Hükümetin terörle mücadelede yeterli kararlılığı göstermediğini de ifade eden Bahçeli, 61. hükümet döneminde gerçekleşen terör saldırılarının listesini okuyarak, hükümetin terörle mücadele programını eleştirdi. Bahçeli şöyle devam etti:

"Hükümet programında hiçbir şey yokmuş gibi terörle mücadeleden bahsedilmemiş, Türk milletinin birliğine ve varlığına dönük suikastler yok kabul edilmiştir. Bizim yalnızca bu bile, 61. hükümete güven duymamamız için yeterli sebep olmuştur. Ne kadar büyük gaflettir ki 61. AKP hükümeti işin başında terör ve bölücülük sorununu sümen altı yapmış ve meseleyi belirsizliğe havale etmekten çekinmemiştir. Ve bu bağlamda günü kurtarmanın sinsiliğine kendini kaptırmış, bölünmenin ikaz ışıklarına gözlerini kapatmış ve terörün acımasızlıklarına sırtını dönmüştür. Gelişmeler göstermiştir ki, Başbakan Erdoğan başkanlığında kurulan 61. hükümetin, terörle mücadele etme, terörün belini kırma ve bölücülüğü silmeye dönük irade ve inancı baştan beri bulunmamaktadır. 'Ramazan diye sabrediyoruz' mazeretlerine sığınırken alçaklar cinayetleri için boş durmamıştır. 'Bu devran böyle gitmeyecek' sözleriyle mırıldanırken mermiler sağanak halinde yağmış, mayınlar patlamış, kalaşnikoflar ölüm kusmuş, roketatarlar canlara kastetmiş ve havan topları umutları söndürmüştür. Başbakan Erdoğan'ın gürültüden ibaret beyanları, samimi olmayan çıkışları, niyeti ile uygulamalar arasındaki farkları büyük badirelere yol açmıştır. Bu kafa yapısının şimdi kalkıp bizi 'Morg önünde nöbet tutmakla' itham etmesi, yapışık ikizi BDP ile aynı çizgiye getirme seviyesizliği ibretlik bir manzarayı ortaya çıkarmıştır. Unutulmasınki her söze verecek cevabımız ve dile getirilen her iftiraya bir lafımız vardır. 'Biz önce söze bakarız söz müdür diye, sonra söyleyene bakarız adam mıdır diye.' Başbakan Erdoğan'a hatırlatmak isterim ki doğrudur biz morgtaki aziz ruhlar için tıpkı hiç bitmeyecek vatan görevi gibi nöbet tutuyoruz ve tutmaya da devam edeceğiz. Biz şehitlerin başında beklerken sen İmralı'da gece bekçiliğine soyunmuştun. Biz morg önlerinde Fatiha okurken sen bölünme nöbetlerinde teyakkuzda durmuştun. Biz bayrağı sarılı kahramanları kucaklarken sen bölücü şerefsizlerle münavebeli nöbete girmiştin. Senin morga gelmesine sebep olduklarını, biz dualarla, gözyaşlarıyla, tekbirle ve tam bir sahiplenmeyle son yolculuğuna uğurluyoruz."
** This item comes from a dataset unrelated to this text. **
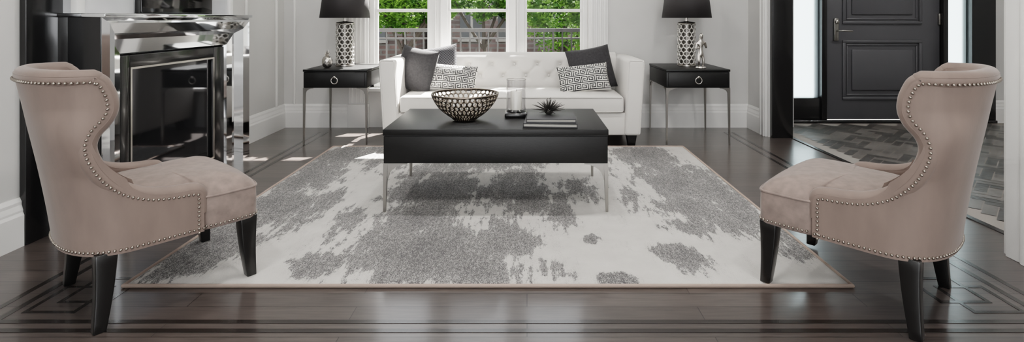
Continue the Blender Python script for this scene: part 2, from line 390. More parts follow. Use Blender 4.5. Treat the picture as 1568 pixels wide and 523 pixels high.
# ------------------------------------------------------------------ tables
def bracket_leg(vs, fs, x, y, sx, sy, ztop, w0=.024, w1=.014, rx=.11, rz=.09):
    n = len(vs)
    for (z, ww) in ((0, w1), (ztop, w0)):
        for (a, b) in ((0, 0), (1, 0), (1, 1), (0, 1)):
            vs.append((x+sx*a*ww, y+sy*b*ww, z))
    fs += [tuple(n+i for i in q) for q in [(0, 1, 2, 3), (4, 5, 6, 7), (0, 1, 5, 4), (1, 2, 6, 5), (2, 3, 7, 6), (3, 0, 4, 7)]]
    for ax in (0, 1):
        K = 8; n = len(vs); th = .010
        for k in range(K+1):
            t = k/K
            dx = w0+rx*t; dz = rz*(1-math.sqrt(max(0, 1-(1-t)**2)))+.006
            for off in (0, th):
                for zz in (ztop, ztop-dz):
                    if ax == 0: vs.append((x+sx*dx, y+sy*off, zz))
                    else: vs.append((x+sx*off, y+sy*dx, zz))
        for k in range(K):
            a = n+k*4
            fs += [(a, a+4, a+5, a+1), (a+2, a+3, a+7, a+6), (a+1, a+5, a+7, a+3), (a, a+2, a+6, a+4)]
        fs.append((n, n+1, n+3, n+2)); e = n+K*4; fs.append((e, e+2, e+3, e+1))

ct = empty('coffee_table', (-.176, 3.27, RT))
hw, hd = .634, .34; ht_ = .463
boxes('top', [(-hw, hw, -hd, hd, ht_-.035, ht_)], M_blkwood, ct, bevel=.004)
boxes('apron', [(-hw+.004, hw-.004, -hd+.004, hd-.004, ht_-.19, ht_-.039)], M_blkwood, ct, bevel=.003)
boxes('seam', [(-hw+.01, hw-.01, -hd+.01, hd-.01, ht_-.04, ht_-.034)], M_black, ct)
vs, fs = [], []
for sx in (-1, 1):
    for sy in (-1, 1): bracket_leg(vs, fs, sx*(hw-.002), sy*(hd-.002), -sx, -sy, ht_-.19)
fixn(obj_from('legs', vs, fs, M_pewter, ct))

def side_table(x):
    e = empty('side_table', (x, 4.86, 0))
    a, b, h = .28, .315, .655
    boxes('top', [(-a, a, -b, b, h-.02, h)], M_blkwood, e, bevel=.003)
    boxes('drawer_case', [(-a+.004, a-.004, -b+.006, b, h-.16, h-.022)], M_blkwood, e, bevel=.003)
    boxes('drawer_front', [(-a+.02, a-.02, -b-.001, -b+.01, h-.148, h-.03)], M_blkwood, e, bevel=.003)
    vs, fs = [], []
    for sx in (-1, 1):
        for sy in (-1, 1): bracket_leg(vs, fs, sx*(a-.001), sy*(b-.001), -sx, -sy, h-.16, .02, .012, .07, .05)
    fixn(obj_from('legs', vs, fs, M_pewter, e))
    pts = [(.028*math.cos(k*math.pi/12), -b-.014, h-.095+.028*math.sin(k*math.pi/12)) for k in range(24)]
    curve('ring_pull', [pts], .0045, M_nickel, e, cyclic=True)
    boxes('pull_mount', [(-.01, .01, -b-.02, -b, h-.075, h-.055)], M_nickel, e, bevel=.003)
    return e
side_table(-1.672); side_table(1.49)

# ------------------------------------------------------------------ lamps
def table_lamp(x, y, z):
    e = empty('table_lamp', (x, y, z))
    R, Hh = .078, .40
    lathe('base', [(.08, 0), (.085, .004), (.085, .016), (.078, .02)], M_nickel, e)
    lathe('core', [(R-.014, .018), (R-.014, Hh)], M_pcore, e)
    rings = []
    cols, rowsn = 10, 10
    rad = math.pi*R/cols*1.02
    dz = (Hh-.03-2*rad)/(rowsn-1)
    for r in range(rowsn):
        for c in range(cols):
            a0 = 2*math.pi*(c+.5*(r % 2))/cols; zc = .022+rad+r*dz
            p = []
            for k in range(12):
                q = 2*math.pi*k/12
                a = a0+rad*math.cos(q)/R; p.append((R*math.cos(a), R*math.sin(a), zc+rad*.95*math.sin(q)))
            rings.append(p)
    curve('lattice', rings, .0052, M_ceramic, e, cyclic=True, res=1)
    lathe('cap', [(.08, Hh-.008), (.083, Hh), (.08, Hh+.008), (.03, Hh+.015), (.012, Hh+.02), (.012, Hh+.08)], M_nickel, e)
    sh = lathe('shade', [(.225, .45), (.185, .76)], M_shade, e, 48, close=False)
    so = sh.modifiers.new('s', 'SOLIDIFY'); so.thickness = .004
    curve('shade_spider', [[(-.205, 0, .6), (.205, 0, .6)], [(0, -.205, .6), (0, .205, .6)], [(0, 0, .46), (0, 0, .62)]], .003, M_nickel, e)
    lathe('bulb', [(.012, .47), (.018, .49), (.03, .52), (.03, .54), (.018, .57), (.004, .58)], M_white, e, 20)
    return e
table_lamp(-1.70, 4.88, .655); table_lamp(1.49, 4.88, .655)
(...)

'BENİ ALIN' ÇIKIŞI, AKP'NİN HUKUKU NE HALE GETİRDİĞİNİN GÖSTERGESİDİR

Üçüncü yargı paketinin içerisine, özel yetkili mahkemelerin kaldırılmasının veya yetkilerinin daraltılmasının tartışıldığını hatırlatan Bahçeli, 2004 yılında hukuk sistemine dahil edilen bu mahkemelere çeki düzen verilmesinin faydalı olacağını belirtti.
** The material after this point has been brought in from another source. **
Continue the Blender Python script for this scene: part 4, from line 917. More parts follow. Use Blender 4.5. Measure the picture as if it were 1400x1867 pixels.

Bahçeli, "Tutuksuz yargılanması gerekenler yıllardır cezaevinde tutulmuş, tutukluluk halleri fiili mahkumiyetlere dönüşmüştür. Bu olumsuzlukların Başbakan tarafından gecikmeli olarak fark edilmesi ise görevlendirdiği bazı kamu görevlilerin şüpheli zannıyla ifadeye çağrılmaları sayesinde vücut bulmuştur. Başbakan Erdoğan'ın özel yetkili mahkemelere yönelik olarak 'Beni alın' çıkışı ve devlet içinde devlet olduklarına değinmesi AKP'nin hukuku aslında ne hale getirdiğini de gözler önüne sermiş, hukuk alanındaki iddialı çıkışların hepsi bu çerçevede hükümsüz ve asılsız kalmıştır."